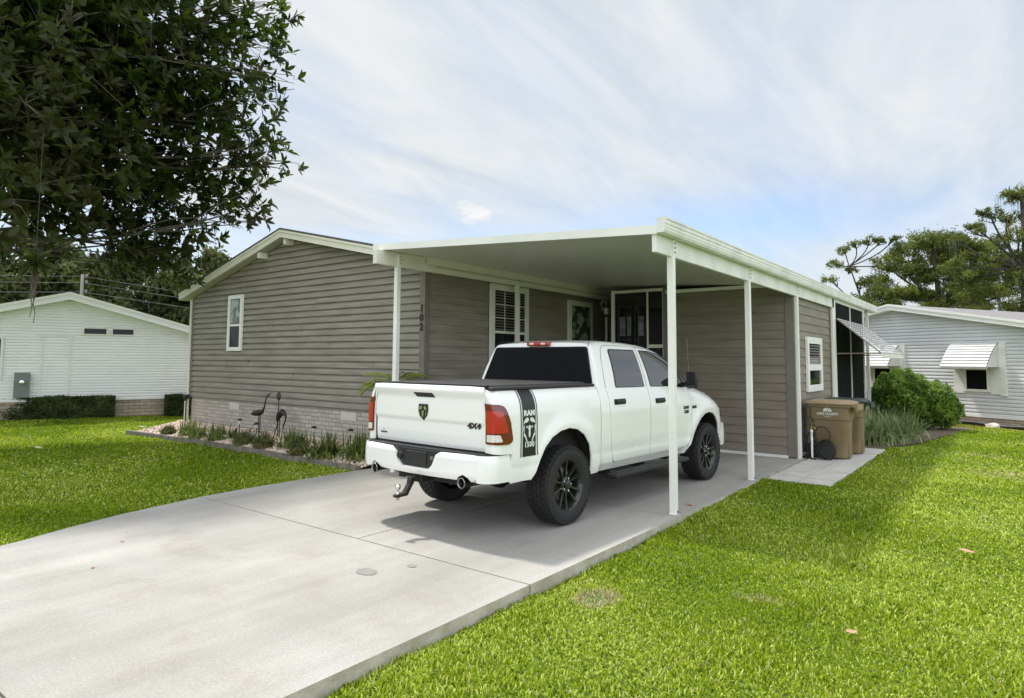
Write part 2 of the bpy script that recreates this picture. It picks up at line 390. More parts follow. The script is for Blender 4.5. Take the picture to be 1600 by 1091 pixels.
def interp(x, xs, ys): return float(np.interp(x, xs, ys))
_tabs = {}
def sinterp(x, xs, ys, w):
    """piecewise curve rounded off over the width w"""
    k = (tuple(xs), tuple(ys), w)
    if k not in _tabs:
        g = np.arange(xs[0]-4*w, xs[-1]+4*w, w/8)
        e = np.interp(g, xs, ys)
        e = np.where(g < xs[0], ys[0]+(g-xs[0])*(ys[1]-ys[0])/(xs[1]-xs[0]), e); e = np.where(g > xs[-1], ys[-1]+(g-xs[-1])*(ys[-1]-ys[-2])/(xs[-1]-xs[-2]), e)
        kk = np.exp(-.5*((np.arange(-24, 25)/8)/.8)**2); kk /= kk.sum()
        _tabs[k] = (g, np.convolve(np.pad(e, 24, mode='edge'), kk, 'valid'))
    g, e = _tabs[k]
    return float(np.interp(x, g, e))

# ------------------------------------------------------------------ SETTING: ground
def lawn_z(x, y):
    # right of the slab the lawn lies lower near the street and meets the pavers further back
    r = -.095 + .06*min(max((y+1.5)/4.5, 0), 1)
    if x < -2: r = -.035
    return r + .012*math.sin(x*.9+y*.35)+.008*math.sin(y*1.1-x*.4)
def build_ground():
    def axis(lo, hi, fine, mid):
        a = list(np.arange(lo, hi, fine)); s = fine; v = lo; pre = []
        while v > -900: s *= 1.35; v -= s; pre.append(v)
        s = fine; v = hi; post = [hi]
        while v < 900: s *= 1.35; v += s; post.append(v)
        return pre[::-1]+a+post
    xs = axis(-24, 9, .5, 0); ys = axis(-9, 24, .5, 0)
    vs = [(x, y, lawn_z(x, y) if (abs(x) < 40 and abs(y) < 40) else -.08) for y in ys for x in xs]
    nx = len(xs); fs = [(j*nx+i, j*nx+i+1, (j+1)*nx+i+1, (j+1)*nx+i) for j in range(len(ys)-1) for i in range(nx-1)]
    gm = mat('lawn_soil', (.075, .125, .012), .95, col2=(.135, .19, .024), scale=1.2, detail=8, bump=.5, bscale=40)
    o = MB().add(vs, fs).build('lawn', gm, smooth=True); tag(o, kind='structure')
build_ground()

XL, XR = -5.15, .07      # driveway edges
YCR = -2.94
def build_drive():
    mb = MB()
    def left(y): return interp(y, [-14, -5.2, -4.2, -2.9, -2.4, -.6, 6], [-2.2, -4.35, -4.80, -5.10, -5.15, -5.15, -5.15])
    mats = [M['concrete'], M['concrete_edge']]
    ys = [-14, -12, -10, -8, -7, -6.0] 
    def slab(y0, y1, x0f, x1, n=6):
        yy = [y0+(y1-y0)*i/n for i in range(n+1)]
        L = [(x0f(y), y) for y in yy]; R = [(x1, y) for y in yy]
        poly = L[::-1] + R
        top = [(x, y, 0) for x, y in poly]; bot = [(x, y, -.2) for x, y in poly]; k = len(poly)
        mb.add(top+bot, [tuple(range(k))], 0)
        b = len(mb.v)-2*k
        for i in range(k):
            j = (i+1) % k; mb.f.append((b+i, b+k+i, b+k+j, b+j)); mb.m.append(1)
    g = .008; xm = -2.02
    slab(-14, -6.0-g, left, XR); slab(-6.0+g, YCR-g, left, XR)
    slab(YCR+g, -.1-g, left, xm-g, 4); slab(YCR+g, -.1-g, lambda y: xm+g, XR, 2)
    slab(-.1+g, 5.62, left, xm-g, 4); slab(-.1+g, 5.62, lambda y: xm+g, XR, 2)
    o = mb.build('driveway', mats); tag(o, kind='structure')
    # joint bed seen down the saw cuts
    j = MB().box(-5.1, XR-.02, -13.9, 5.6, -.19, -.012); j.v = [(max(x, left(y)+.02), y, z) for x, y, z in j.v]
    o = j.build('driveway_joints', M['joint']); tag(o, kind='structure')
    s = MB()
    for (x, y, rx, ry) in ((-1.16, -3.54, .10, .075), (-.98, -3.2, .045, .035)):
        n = 18; s.add([(x+rx*math.cos(2*PI*i/n)*(1+.15*math.sin(3*i)), y+ry*math.sin(2*PI*i/n)*(1+.12*math.cos(2*i)), .004) for i in range(n)], [tuple(range(n))])
    o = s.build('driveway_stain', M['stain']); tag(o, kind='structure')
build_drive()

def build_walk():
    mb = MB(); r = random.Random(3)
    for i in range(2):
        for j in range(11):
            x0 = .10+i*.46; y0 = 3.10+j*.46; dz = r.uniform(-.004, .004)
            mb.bbox(x0, x0+.448, y0, y0+.448, -.09, -.004+dz, .006)
    o = mb.build('paver_path', M['paver']); tag(o, kind='structure')
    o = MB().box(.09, 1.02, 3.09, 8.2, -.12, -.03).build('paver_bedding', M['joint']); tag(o, kind='structure')
build_walk()

def bed_z(y): return .04+.18*min(max((y+.3)/.9, 0), 1)
EDGE = [(-13.35, -.50), (-12.0, -.42), (-10.6, -.34), (-9.3, -.30), (-8.2, -.31), (-7.2, -.36), (-6.3, -.40), (-5.16, -.38)]
def build_bed():
    vs = []; fs = []; yy = [0, .15, .3, .45, .6, .8, 1.0]
    for (x, y) in EDGE:
        for t in yy: Y = y+(.72-y)*t; vs.append((x, Y, bed_z(Y)-.03))
    k = len(yy)
    for i in range(len(EDGE)-1):
        for j in range(k-1): fs.append((i*k+j, (i+1)*k+j, (i+1)*k+j+1, i*k+j+1))
    o = MB().add(vs, fs).build('gravel_bed', M['soil'], smooth=True); tag(o, kind='structure')
    # loose stones
    n = 9000; r = nr
    x = r.uniform(-13.3, -5.15, n); ye = np.interp(x, [e[0] for e in EDGE], [e[1] for e in EDGE]); y = ye+.03+(.70-ye)*r.rand(n)**1.1
    z = np.array([bed_z(a) for a in y])-.02+r.rand(n)*.02
    s = r.uniform(.012, .034, n)
    oct_v = np.array([(1,0,0),(0,1,0),(-1,0,0),(0,-1,0),(0,0,.7),(0,0,-.7)], float)
    oct_f = np.array([(0,1,4),(1,2,4),(2,3,4),(3,0,4),(1,0,5),(2,1,5),(3,2,5),(0,3,5)])
    V = oct_v[None]*(s[:, None, None])*r.uniform(.6, 1.3, (n, 6, 1)); a = r.rand(n)*6.28
    c, sn = np.cos(a)[:, None], np.sin(a)[:, None]
    X = V[..., 0]*c-V[..., 1]*sn; Y = V[..., 0]*sn+V[..., 1]*c
    V = np.stack([X+x[:, None], Y+y[:, None], V[..., 2]+z[:, None]], -1).reshape(-1, 3)
    F = (oct_f[None]+np.arange(n)[:, None, None]*6).reshape(-1, 3)
    m1 = mat('stone_pink', (.66, .48, .38), .85, col2=(.76, .60, .49), scale=30); m2 = mat('stone_cream', (.80, .72, .62), .85); m3 = mat('stone_brown', (.46, .32, .23), .85)
    mi = np.repeat(r.choice(3, n, p=[.5, .33, .17]), 8)
    o = npmesh('gravel', V, F, [m1, m2, m3], midx=mi); tag(o, 'pinkish gravel mulch covering the bed along the brick skirting', 'gravel', kind='stuff')
build_bed()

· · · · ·

Give again exactly the lines running from the beginning of the material above through the line that contains "return float(np.interp(x, g, e))", and leave out every picture.

▶ Response to this task
Write part 2 of the bpy script that recreates this picture. It picks up at line 390. More parts follow. The script is for Blender 4.5. Take the picture to be 1600 by 1091 pixels.
def interp(x, xs, ys): return float(np.interp(x, xs, ys))
_tabs = {}
def sinterp(x, xs, ys, w):
    """piecewise curve rounded off over the width w"""
    k = (tuple(xs), tuple(ys), w)
    if k not in _tabs:
        g = np.arange(xs[0]-4*w, xs[-1]+4*w, w/8)
        e = np.interp(g, xs, ys)
        e = np.where(g < xs[0], ys[0]+(g-xs[0])*(ys[1]-ys[0])/(xs[1]-xs[0]), e); e = np.where(g > xs[-1], ys[-1]+(g-xs[-1])*(ys[-1]-ys[-2])/(xs[-1]-xs[-2]), e)
        kk = np.exp(-.5*((np.arange(-24, 25)/8)/.8)**2); kk /= kk.sum()
        _tabs[k] = (g, np.convolve(np.pad(e, 24, mode='edge'), kk, 'valid'))
    g, e = _tabs[k]
    return float(np.interp(x, g, e))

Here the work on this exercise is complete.